Welcome at the next tea party
Published 7:30 pm Tuesday, March 23, 2010
To the Editor:
After reading, Don Weathington, Conversations from Birdland piece on Crashing the party ., I suggest that he come down out of Birdland and visit with our local Tea Party folks. He might find that they do not fit his perceived notions of who they are and how they think. Im sure he would be welcome to crash their next Tea Party.
He might also take a look at what happens when you lower prices, or taxes in the case of government for its service. Early in business, I found that if you wanted to increase earnings, you could cut costs or raise prices. or lower prices? Often, it turns out that, if you lower the price, you sell so much more that you increase revenues. Look what happened to Apple when they introduced $0.99 music on iTunes.&bsp; &bsp;
It also turns out that we had some Presidents who tried it with taxes, Kennedy, Reagan and George W. Bush. When they wanted to raise government revenue during a recession, they lowered taxes, thus receiving not only more revenue, rather than less, but also, and Mr. Weathington you should like this, they further shifted the U.S. tax burden onto the wealthy, which meant that at the lower tax rate, they paid more than at the higher rate.

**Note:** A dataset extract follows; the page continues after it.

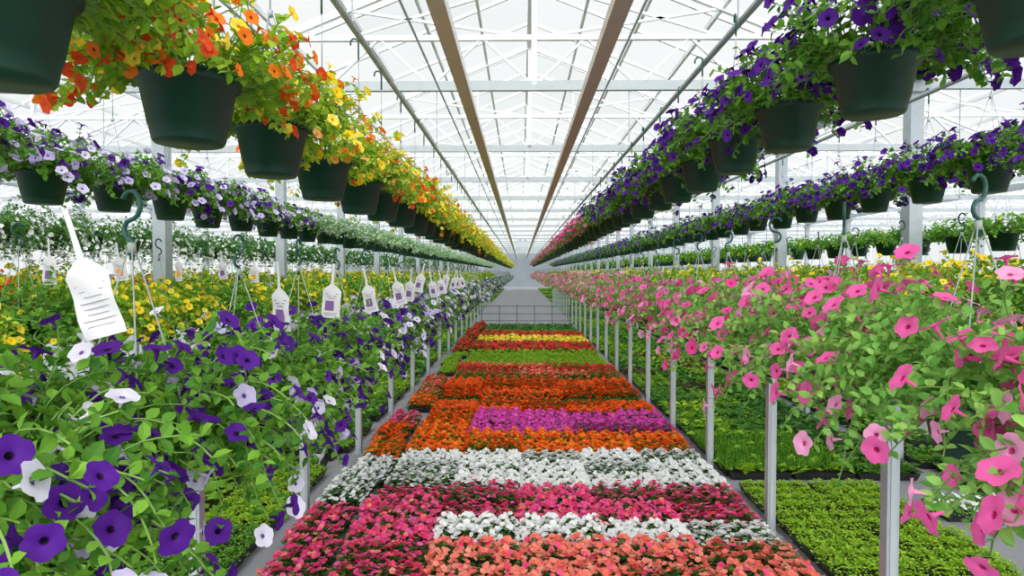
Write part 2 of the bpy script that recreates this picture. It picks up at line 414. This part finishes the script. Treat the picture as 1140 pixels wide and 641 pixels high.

The Bush tax cuts shifted the share of tax liability of the top 20 percent income group from 78.70 percent before the tax cut to 81.00 percent after the tax cut. One wonders, if President Obama had used this vehicle rather than his Stimulus, that this recession would be more like those in 1964, 1981, 1991 and 2001.
One entitlement we should agree on, in a Democracy, is the right of the people to be heard, when they do not like what their government is doing in taxing or spending, particularly in a depressed economy.
He thought that it was obscene .that the wealthiest 400 American families averaged $87 million in income for 2007, up from $17 million in 1990 by the change in tax rate. I, for one, think it is obscene that we ever had a tax rate of 94 percent, both in terms of its motive to play Robin Hood, its effectiveness, you get less money; as I pointed out above, and it turns out that people with lots of money spend some of it, and that creates jobs, and they invest most of it, some in risky innovative companies, and that creates lots and lots of jobs.
I have always thought it strange that some people believe that if someone has more money than they do, that, somehow, the richer should pay more for their share of government services, particularly in a country that has a graduated income tax system where higher earners are taxed more for the same service. In a free society, demand for lower taxes is an entitlement for all citizens.
I am sure that all rational citizens will be welcome at the next Tea Party.